Lo pensavamo di cemento armato e adesso che in più occasioni si è dimostrato friabile come cartongesso, siamo tutti a chiederci cosa gli sia successo. La caduta del muro Milenkovic potrebbe infatti essere il titolo di un film ipotetico che sta andando sugli schermi da inizio campionato e che, analogamente alle pellicole delle sorelle Wachowski o di David Linch, la maggior parte del pubblico viola in sala stenta a comprendere. Perché Nikola Milenkovic da Belgrado, stopperone di 195 centimetri di ampiezza per 95 chili di stazza, è il mistero oscuro di questo momento viola. A Firenze il nostro arrivò nell’estate del 2017 grazie a un assegno di 5 milioni versato al Partizan. Siccome il calcio è fatto anche di suggestioni, a lui appiccicarono l’etichetta suggestivissima di "nuovo Vidic". Il campo rivelò poi che il paragone non era così azzardato, visto che con una serie di prestazioni di forza Milenkovic a 20 anni si conquistò con Pioli i gradi da titolare, mai ceduti nemmeno con gli allenatori a seguire.
Nikola il muro serbo, la parete portante sul quale appoggiare la fase difensiva viola. Almeno fino a qualche mese fa, quando questa immagine si è scolorita dopo una serie di scivoloni. Ora: di lui non si può dire che difetti di carattere. Uno che a 18 anni ha vissuto da protagonista l’arena del derby di Belgrado fra Partizan e Stella Rossa, più una sfida di vita che non una partita di calcio, non può certo farsi intimorire da qualche mugugno del Franchi. Eppure da tempo lui sembra la controfigura pallida di quel combattente da Colosseo, come se dentro si fosse svuotato della fiducia in sé stesso. Sono tanti i segnali che indicano ciò. Il fatto, ad esempio, di balbettare nei duelli con l’attaccante avversario, lasciando che alla fine a trionfare siano quasi sempre questi ultimi, da Krstovic a Odgaard fino a Leao. Poi, qualche topica difensiva goffa, come il rigore con la Lazio e la scivolata col Milan a favorire la rete di Loftus-Cheek, e anche il fatto di non riuscire più ad andare in gol come accadeva nei primi campionati in viola. Indizi chiari di una difficoltà.

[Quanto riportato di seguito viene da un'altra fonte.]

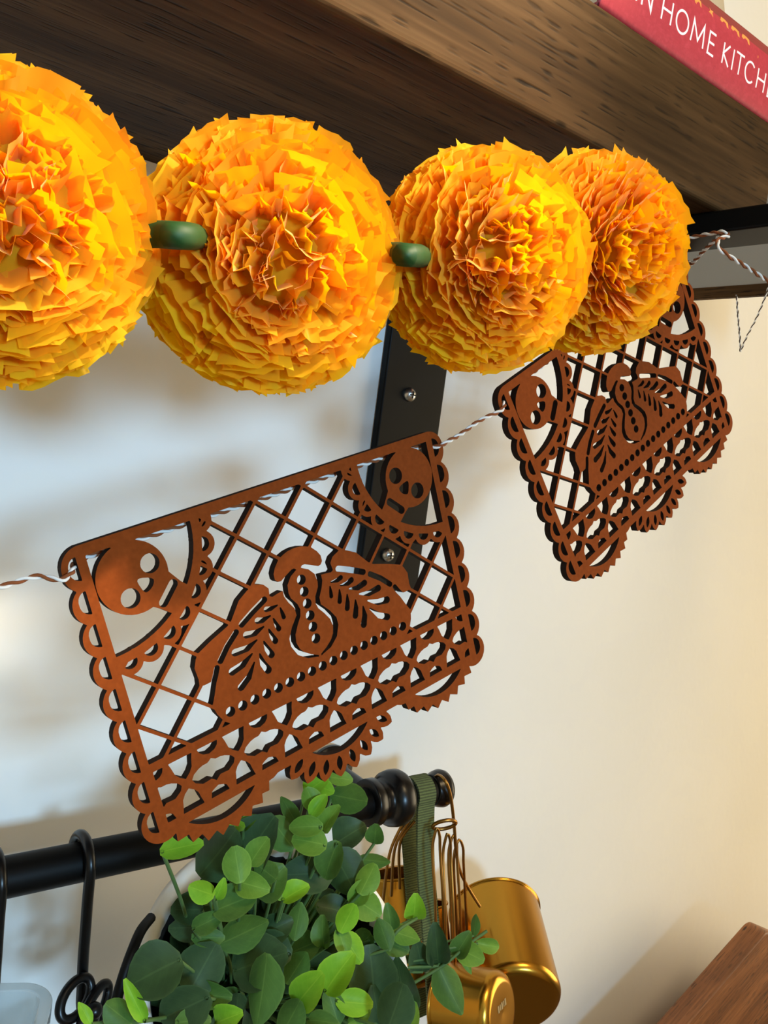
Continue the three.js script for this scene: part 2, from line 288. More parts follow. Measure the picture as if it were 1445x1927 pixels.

Eppure, lo stesso, sarebbe controproducente cedere allo sconforto e non aspettarlo. Intanto perché in un calcio senza riconoscenza qual è quello di oggi, lui è lì ad indicarci un’altra via, visto che quando due estati fa poteva andarsene a parametro zero come un Montolivo o un Neto, ha scelto invece di non depauperare le casse viola firmando per il prolungamento. E poi perché nel parco difensori centrali a disposizione di Italiano, lui è ancora quello con più talento e più stazza. L’unico in grado di torreggiare quando la palla si alza e poter così sfidare alla pari nel cielo dell’area di rigore attaccanti avversari di imponenza e forza. Per questo, aspettare Milenkovic più che un’opportunità è una necessità. Una condizione imprescindibile se si vuol sperare in un finale di stagione con più luminosità di quanta se ne intraveda oggi. Anche perché arrendersi al buio non ha mai portato lontano nessuno, né nella vita, né nello sport, figurarsi nel calcio.